Certains apprécient et même adorent… Ils en font par la suite le sens de leur vie, la justification de leurs convictions. Je pense à Saint Paul sur le chemin de Damas, à Paul Claudel près de son pilier de la cathédrale Notre-Dame de Paris… Je pense aussi au poète américain Walt Whitman, à ses mots sublimes : A leaf of grass is miracle enough to stagger sextillions of infidels que je traduirais par Un brin d’herbe est suffisamment merveilleux pour terrasser des myriades d’infidèles 

Le sens du mystère

Pour d’autres, éprouver cette émotion serait insupportable. Ils la redoutent et cherchent à l’éviter par une attitude de refus systématique. On la rencontre chez certaines personnes peu émotives pour lesquelles la rationalité est l’ultime instance. Cette position mentale est le meilleur bouclier contre l’intrusion de l’awe dans la vie courante.

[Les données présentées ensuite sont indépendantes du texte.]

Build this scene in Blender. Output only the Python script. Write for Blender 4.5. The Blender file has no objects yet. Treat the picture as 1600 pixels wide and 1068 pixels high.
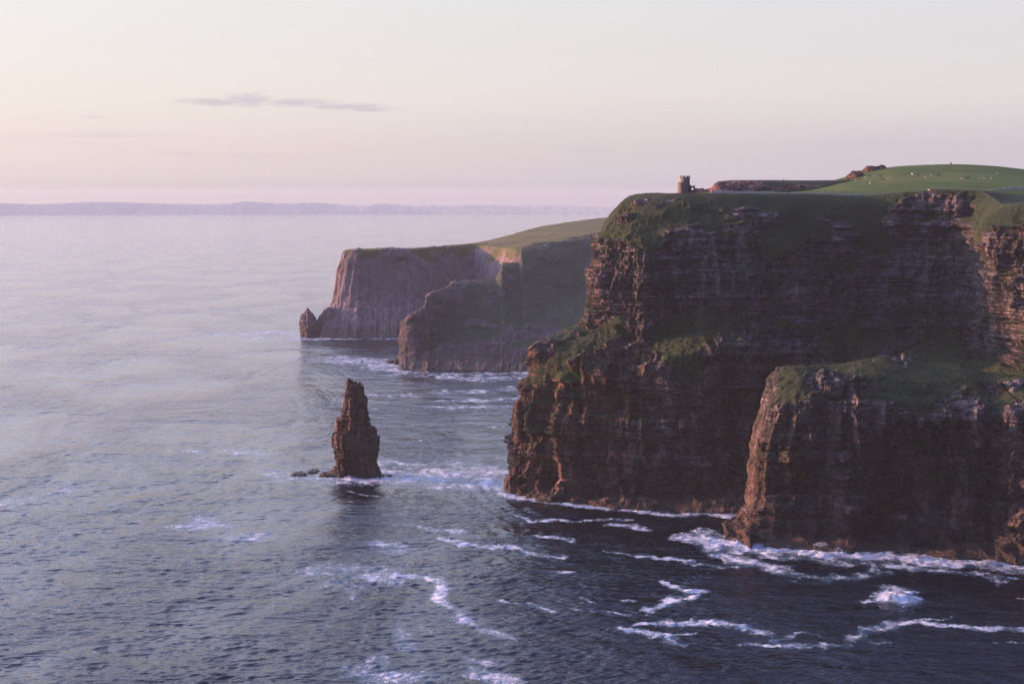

J’ai trouvé, à ce sujet, un texte du physicien américain Steven Weinberg à propos des tensions qui existent traditionnellement entre les sciences et les religions. Considérant que l’awe est une des sources profondes des sentiments religieux, il verrait favorablement son déclin et sa disparition du registre des émotions humaines. Je pense personnellement qu’il en résulterait aussi un appauvrissement de la vie. Les humains perdraient la possibilité de percevoir et de s’exalter devant le grand spectacle de l’Univers. Les religions, on le sait, peuvent être à la fois les sources du meilleur et du pire.

Je préfère les mots d’Albert Einstein : Le plus beau sentiment du monde, c’est le sens du mystère. Celui qui n’a jamais connu cette émotion, ses yeux sont fermés.